From the cases I’ve perused with my layman’s knowledge, she doesn’t have an overwhelmingly liberal judicial philosophy.  Though we don’t have much idea how she will rule on civil liberties issues, Roe v. Wade, or any other vestiges of the culture wars, she seems like a pretty good pick from the research I’ve done. Which is to say, Wikipedia and the Economist.

Anyways, something that bothers me about the way conservatives and the media are framing this nomination is the constant reference to ‘identity politics’ and affirmative action. The woman has essentially the same qualifications as Samuel Alito (Princeton undergraduate, Yale Law School, former prosecutor), a white man whose solidly conservative views were held as off-limits to questioning by the Beltway-establishment due to his prestigious education and experience as a Court of Appeals judge.

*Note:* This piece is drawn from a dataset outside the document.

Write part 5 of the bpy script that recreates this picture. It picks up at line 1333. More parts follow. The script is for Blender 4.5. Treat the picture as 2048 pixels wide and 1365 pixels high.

This is going to backfire badly for whatever half-cocked agenda the Rush Limbaughs and Michael Savages are pushing right now.  White culture warriors will find out that Latinos will remember the way the obviously qualified members of their community were treated like second-rate nobodies because of the color of their skin. There will be a day when whites are the minority in places like Texas and New Mexico.  The current nasty tone will ensure that in that future, obviously qualified white men will have their accomplishments cheapened and reputations tarnished by claims of ‘identity politics,’ picked by Hispanic politicians to ‘shore up the white vote.’

The Sotomayor selection could have been a chance to move beyond this kind of language.  Conservatives could be turning the tables, championing her as an example of a woman who can succeed without the affirmative action policies they oppose, a living example that disadvantaged minorities can make it if they are dedicated, work hard, and rise through the ranks just like everyone else.

Certainly it is legitimate to oppose her on her judicial record (she upheld a ban on nunchakus, there goes the Ninja Caucus), if you thought that was fair game for Roberts or Alito.  But from my perspective, the only people playing identity politics are the ones griping about it.

2 Comments leave one →
  1. May 29, 2009 5:36 am

    “White culture warriors will find out that Latinos will remember the way the obviously qualified members of their community were treated like second-rate nobodies because of the color of their skin.”

    How about Miguel Estrada?

    • May 29, 2009 8:17 am

      Miguel Estrada is a fair counter-point.

      However, the Democrats opposed him not because he was a ‘second-rate nobody,’ but because he had never served as a judge before and refused to release documents from his service as assistant to the Solicitor General. A pretty weak reason (gotta start sometime), but as far as I know they didn’t publicly claim the reason they opposed him was because he was chosen only on the basis of his skin color. I don’t believe, at least, that they cried that identity politics were behind Estrada’s nomination, even if they privately believed it. That was my point.

      That being said, my post was not meant to be read as a Democratic, partisan defense. It was just an observation as a political outsider. I am not registered with either party, therefore I am not really concerned with the “but they did it too!” because I believe both national parties are equally ideologically bankrupt. I will admit the GOP has an edge in tone-deafness nowadays, though.